If you thought Mr. Robot was precious, those banks have all-caps signs reading SHITTYBANK, BANK FUCKS AMERICA or CREDIT ONE. This is also a movie that essentially uses Cherry’s BIPOC friends as comic relief relative to their easy persecution by police. So it’s occasionally gross along with its garishness. There’s probably a good movie to be made about the pharmilitary industrial complex. But it’s not the one choosing to slather the screen with super-titled drill-sergeant euphemisms like DICK SKINNERS and COCK HOLSTERS while Cherry is in basic training or to include a POV shot from inside a soldier’s asshole while a light is shined inside. MAN, DIDN’T YOU HEAR US? WE SAID CHERRY IS HAAAAAAARD, BROSEPH. 

Cherry is caps-lock filmmaking of the most frustrating order, so exhaustingly embellished by its visual bloat that the artifice swallows any effort the actors put forth.

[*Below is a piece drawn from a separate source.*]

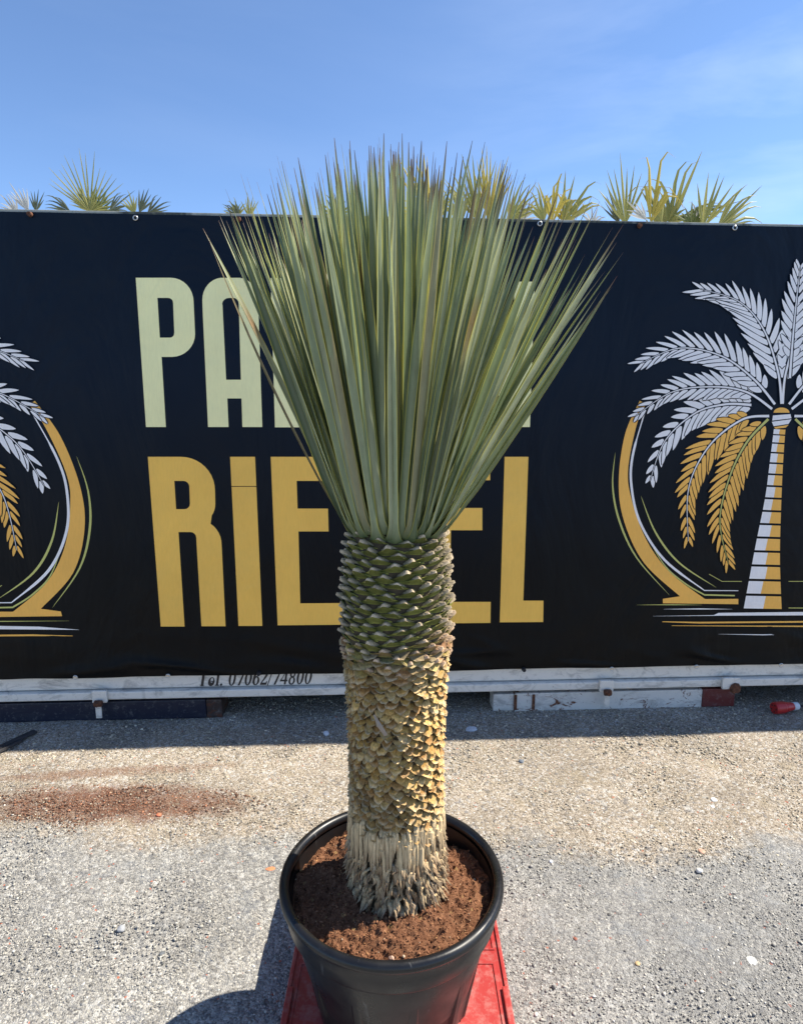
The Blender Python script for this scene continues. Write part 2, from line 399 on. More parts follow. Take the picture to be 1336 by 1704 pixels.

It’s more or less a 2000s music video about substance abuse masquerading as a film of substance, sort of like the stage version of American Idiot without chemistry, camaraderie or a salient point to make beyond “drugs … WHOA, brother!” And when it’s not showing off, it tells everything. “We should get married,” Cherry and Emily agree before a cut to said marriage and Cherry’s voiceover: “So we went down to the courthouse and got married.” Then again, maybe the Russos are banking on the wandering mind of viewers still at home. (The film opens theatrically Friday before a March 12 premiere on AppleTV+.)

Perhaps the Russos have a good serious movie within them to someday show they can do more than superhero spectacle or silly slapstick (from their days on Arrested Development). A scaled-back breather is also a natural inclination for many wildly successful blockbuster filmmakers before them. For Gore Verbinski, it was The Weather Man. For Michael Bay, it was Pain & Gain. With Cherry, the Russos act like an arena band eager to prove they can still command a club while foolishly trying to cram all-things-to-all-people spectacle in the smaller space. And the covers on their setlist here … well, the Russos have always been hooked on homage, but they’ve found ways to make it their own. Going for Kubrick or Malick here, they just wind up with “ick.”